Skip to main content

​De coronacrisis leidde de afgelopen tijd tot enkele opvallende krantenkoppen. Zo geven verschillende ondernemingen gehoor aan de oproep van aandeelhouders om dividenduitkeringen (voorlopig) te schrappen. Zelfs bij Shell, dat al sinds jaar en dag een stabiel dividendbeleid voert, staat het uitkeren van dividend onder druk.

Vennootschappelijk gezien kan het schrappen van een dividenduitkering een verstandig besluit zijn. Een ‘ongeoorloofde’ dividenduitkering kan immers tot aansprakelijkheid van bestuurders en aandeelhouders leiden.

De continuïteitstest die voorafgaand aan een dividenduitkering plaats moet vinden, is onder de huidige omstandigheden niet vanzelfsprekend. In dit artikel ga ik hier nader op in.

Geoorloofdheid uitkering

Ondanks afwijkende wettelijke bepalingen voor de BV en de NV, heeft voor beide rechtspersonen te gelden dat zij niet tot uitkering over mogen gaan alvorens een (beperkte) balanstest en continuïteitstest (of uitkeringstest in het geval van een BV) is verricht.

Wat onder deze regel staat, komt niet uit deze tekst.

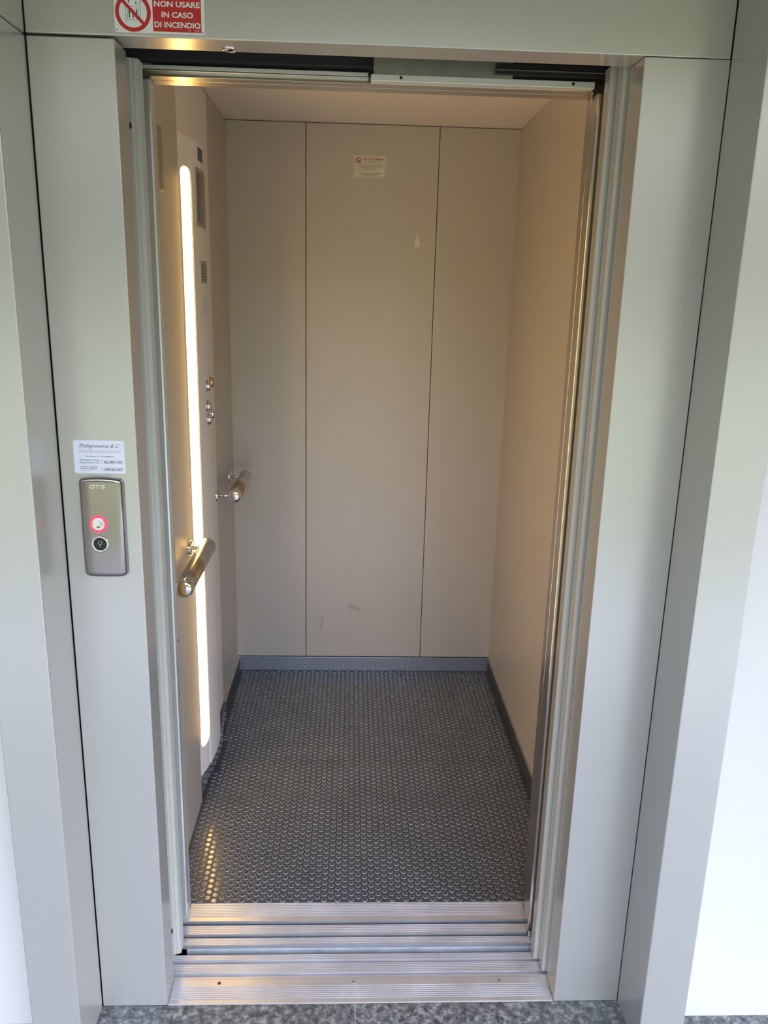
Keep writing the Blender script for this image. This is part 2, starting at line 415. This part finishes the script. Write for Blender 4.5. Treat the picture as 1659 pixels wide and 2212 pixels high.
MB().box(-0.53, 0.93, 0.23, 0.262, 2.07, 2.2, DARK).build('header_box', dh)

# lock escutcheon under the header
es = thing('key_escutcheon', 'small round chrome key hole fitting under the header panel', 'lock', (-0.2507, 0.058, HJ))
MB().lathe((-0.2507, 0.0560, HJ), (0, 0, -1), [(0, 0.0135), (0.0015, 0.0135), (0.003, 0.012), (0.003, 0.0075), (0.0012, 0.007), (0.0012, 0.0)], CHROME).build('ring', es)
MB().cyl((-0.2507, 0.0560, HJ - 0.0015), (-0.2507, 0.0560, HJ - 0.0035), 0.004, BLACK, n=3).build('key_hole', es)

# ------------------------------------------------------------------ the car
car = thing('elevator_car', 'open empty lift car with beige-grey wall panels and black studded floor', 'elevator', (0.05, 1.05, 0))
TH = 0.02
bx = [CX0 - 0.02, -0.2105, 0.2965, CX1 + 0.02]
for i in range(3):
    MB().box(bx[i] + 0.0012, bx[i + 1] - 0.0012, CY1, CY1 + TH, 0.067, CZ - 0.001, SKIN_IN, 0.0012).build('rear_wall_panel', car)
MB().box(CX0 - TH, CX1 + TH, CY1 + 0.008, CY1 + TH + .01, 0.0, CZ + .02, DARK).build('rear_backing', car)
# left side
MB().box(CX0 - TH, NWX, 0.336, 0.7985, 0.001, CZ - 0.001, SKIN_IN, 0.001).build('side_wall_panel', car)
MB().box(CX0 - TH, CX0, 1.3525, CY1 - 0.001, 0.067, CZ - 0.001, SKIN_IN, 0.001).build('side_wall_panel', car)
MB().box(CX0 - TH, CX0 + 0.0006, 0.800, 1.3515, 0.067, CZ - 0.001, LIGHT, 0.0015).build('column_panel', car, 'pale full-height column panel')
# right side
MB().box(CX1, CX1 + TH, 0.336, 1.2895, 0.067, CZ - 0.001, SKIN_IN, 0.0006).build('side_wall_panel', car)
MB().box(CX1, CX1 + TH, 1.2905, CY1 - 0.001, 0.067, CZ - 0.001, SKIN_IN, 0.0006).build('side_wall_panel', car)
# ceiling, front returns, transom
MB().box(CX0 - TH, CX1 + TH, 0.30, CY1 + TH, CZ + 0.001, CZ + 0.02, CEIL).build('car_ceiling', car)
MB().box(-0.56, -0.447, 0.298, 0.334, 0.001, CZ, SKIN_IN, 0.001).build('front_return', car)
MB().box(0.472, 0.66, 0.298, 0.334, 0.001, CZ, BRUSH, 0.001).build('front_return', car)
MB().box(-0.446, 0.4715, 0.2965, 0.334, 2.0455, CZ, BRUSH, 0.0005).build('transom', car)
MB().cyl((-0.4472, 0.3165, 0.79), (-0.4455, 0.3165, 0.79), 0.004, BLACK, n=16).build('screw', car)

# studded rubber floor
def stud_template(n=14, R=0.0079):
    rr = [(R, 0.0), (R - 0.0006, 0.0011), (R - 0.0015, 0.0012)]
    v = []
    for r, z in rr:
        for i in range(n):
            a = 2 * math.pi * i / n; v.append((r * math.cos(a), r * math.sin(a), z))
    return np.array(v), n
def studs(pts, frame):
    """pts (n,2) positions; frame maps (u,v,w) arrays to xyz arrays. returns one mesh datablock's lists"""
    T, n = stud_template()
    P = np.asarray(pts)
    A = np.repeat(P, len(T), axis=0); B = np.tile(T, (len(P), 1))
    V = frame(A[:, 0] + B[:, 0], A[:, 1] + B[:, 1], B[:, 2])
    F = []; Mi = []
    for k in range(len(P)):
        o = k * 3 * n
        for l in range(2):
            for i in range(n):
                j = (i + 1) % n; F.append((o + l * n + i, o + l * n + j, o + (l + 1) * n + j, o + (l + 1) * n + i)); Mi.append(1)
        F.append(tuple(o + 2 * n + i for i in range(n))); Mi.append(0)
    return V.tolist(), F, Mi
def add_studs(mb, pts, frame):
    V, F, Mi = studs(pts, frame); o = len(mb.v); a = mb.mi(STUDTOP); b = mb.mi(RUBRIM)
    mb.v += [tuple(v) for v in V]
    for f, k in zip(F, Mi): mb.f.append([i + o for i in f]); mb.m.append(b if k else a); mb.sm.append(False)
BASE = [(-0.503, 0.797), (-0.501, 0.86), (-0.4965, 0.915), (-0.489, 0.98), (-0.4845, 1.04), (-0.4835, 1.10), (-0.487, 1.16), (-0.494, 1.22), (-0.4985, 1.27), (-0.4965, 1.31), (-0.4965, 1.3525)]
def base_x(y):
    for (xa, ya), (xb, yb) in zip(BASE, BASE[1:]):
        if ya <= y <= yb: return xa + (xb - xa) * (y - ya) / (yb - ya)
    return -0.505 if y < 1 else -0.497
fl = MB().box(CX0 - 0.01, CX1 + 0.01, 0.3335, CY1 + 0.01, -0.012, 0.0, RUBBER)
pts = []
DX, DY = 0.0190, 0.0226
i = 0; x = CX0 + 0.011
while x < CX1 - 0.008:
    y = 0.3335 + 0.0095 + (DY / 2 if i % 2 else 0)
    while y < CY1 - 0.012:
        if x - 0.008 > base_x(y): pts.append((x, y))
        y += DY
    x += DX; i += 1
add_studs(fl, pts, lambda u, v, w_: np.stack([u, v, w_], 1))
fl.build('floor_covering', car, 'black round-studded rubber floor')
sk = MB().box(CX0, CX1, CY1 - 0.006, CY1, 0.0, 0.065, SKIRT, 0.0008)
pts = []
i = 0; x = CX0 + 0.011
while x < CX1 - 0.008:
    z = 0.010 + (DY / 2 if i % 2 else 0)
    while z < 0.058: pts.append((x, z)); z += DY
    x += DX; i += 1
add_studs(sk, pts, lambda u, v, w_: np.stack([u, CY1 - 0.006 - w_, v], 1))
sk.mats = [SKIRT if m in (RUBBER, STUDTOP) else m for m in sk.mats]
sk.build('rear_skirting', car, 'glossy studded skirting strip')
MB().box(CX1 - 0.004, CX1 + 0.0, 0.336, CY1 - 0.006, 0.0, 0.058, RUBBER, 0.0006).box(CX1 - 0.0055, CX1, 0.336, CY1 - 0.006, 0.058, 0.066, BRUSH, 0.0006).build('side_skirting', car)
MB().box(CX0, CX0 + 0.008, 1.353, CY1 - 0.006, 0.0, 0.057, RUBBER, 0.0006).box(CX0, CX0 + 0.009, 1.353, CY1 - 0.006, 0.0572, 0.066, BRUSH, 0.0006).build('side_skirting', car)
bs = MB()
n = len(BASE)
vs = [(x, y, 0.0) for x, y in BASE] + [(x - 0.0005, y, 0.066) for x, y in BASE] + [(CX0 + 0.001, y, 0.066) for x, y in BASE]
fs = [[k, k + 1, n + k + 1, n + k] for k in range(n - 1)] + [[n + k, n + k + 1, 2 * n + k + 1, 2 * n + k] for k in range(n - 1)]
bs.add(vs, fs, RUBBER, False)
pts = []
yy = 0.82; i = 0
while yy < 1.33:
    z = 0.012 + (DY / 2 if i % 2 else 0)
    while z < 0.058: pts.append((yy, z)); z += DY
    yy += DX; i += 1
add_studs(bs, pts, lambda u, v, w_: np.stack([np.array([base_x(float(q)) for q in u]) + w_ - 0.0005 * v / 0.066, u, v], 1))
bs.build('column_skirting', car, 'dark studded rubber strip under the control column')
MB().box(CX0, NWX - 0.0005, 0.7985, 0.822, 0.0, 0.075, BRUSH, 0.0006).build('skirting_end', car)

# ------------------------------------------------------------------ control column with lamp
cp = thing('control_column', 'tall curved pale control column with buttons and glowing lamp strip', 'control panel', (-0.49, 1.0, 0.1))
Y0, Y1, YC, HW, HB = 0.822, 1.218, 1.02, 0.20, 0.030
def sx(y): return -0.5095 + HB * (1 - ((y - YC) / HW) ** 2)
def surf(y, z, off=0.0):
    d = -2 * HB * (y - YC) / HW ** 2; k = 1 / math.hypot(1, d)
    return (sx(y) + off * k, y - off * d * k, z)
def zt(y): return 2.043 - 0.006 * (1 - ((y - YC) / HW) ** 2)
def zb(y): return 0.068 + 0.004 * (1 - ((y - YC) / HW) ** 2)
YR = 0.917
def cover(ya, yb, m, nseg, off=0.0):
    mb = MB(); vs = []; fs = []
    for k in range(nseg + 1):
        y = ya + (yb - ya) * k / nseg
        a = surf(y, zt(y), off); b = surf(y, zb(y), off)
        vs += [(-0.5092, y, zb(y)), b, a, (-0.5092, y, zt(y))]
    for k in range(nseg):
        o = 4 * k
        fs += [[o, o + 1, o + 5, o + 4], [o + 1, o + 2, o + 6, o + 5], [o + 2, o + 3, o + 7, o + 6]]
    fs += [[0, 1, 2, 3], [4 * nseg, 4 * nseg + 1, 4 * nseg + 2, 4 * nseg + 3]]
    mb.add(vs, fs, m); return mb
cover(Y0, YR - 0.0008, LIGHT, 8).build('lamp_cover', cp, 'frosted pale cover around the lamp')
cover(YR + 0.0008, Y1, PLATEW, 26, 0.0015).build('button_plate', cp)
def patch(ya, yb, za, zb_, m, off, nseg=8, th=0.0, r=0.0):
    """patch on the curved cover with optional rounded ends"""
    mb = MB(); vs = []; fs = []
    for k in range(nseg + 1):
        t = k / nseg; y = ya + (yb - ya) * t; e_ = r * (1 - math.sqrt(max(0, 1 - (2 * t - 1) ** 2)))
        vs += [surf(y, za + e_, 0.0), surf(y, za + e_, off), surf(y, zb_ - e_, off), surf(y, zb_ - e_, 0.0)]
    for k in range(nseg):
        o = 4 * k
        fs += [[o, o + 1, o + 5, o + 4], [o + 1, o + 2, o + 6, o + 5], [o + 2, o + 3, o + 7, o + 6]]
    fs += [[0, 1, 2, 3], [4 * nseg, 4 * nseg + 1, 4 * nseg + 2, 4 * nseg + 3]]
    mb.add(vs, fs, m); return mb
lamp = patch(0.846, 0.911, 0.165, 1.960, GLOW2, 0.0006, 10, r=0.016).build('lamp_diffuser', cp, 'glowing warm white lamp strip')
patch(0.856, 0.908, 0.185, 1.940, GLOW, 0.0012, 10, r=0.022).build('lamp_tube', lamp)
patch(0.956, 1.115, 1.809, 1.970, PLATE, 0.0035).build('display_frame', cp)
patch(0.972, 1.10, 1.824, 1.956, SCREEN, 0.0045).build('display_screen', cp, 'dark glass floor display')
patch(0.99, 1.07, 1.992, 2.028, BLUE, 0.0024).build('blue_sticker', cp, 'small blue and white sticker')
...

De uitkomst van de balanstest ziet op resultaten uit het verleden en kan tamelijk eenvoudig worden omzeild. De continuïteitstest ziet op de levensvatbaarheid van de vennootschap na de uitkering. Bij de invoering van de Wet Flex-BV is de eerder in de rechtspraak ontwikkelde zorgvuldigheidsnorm voor de BV wettelijk verankerd.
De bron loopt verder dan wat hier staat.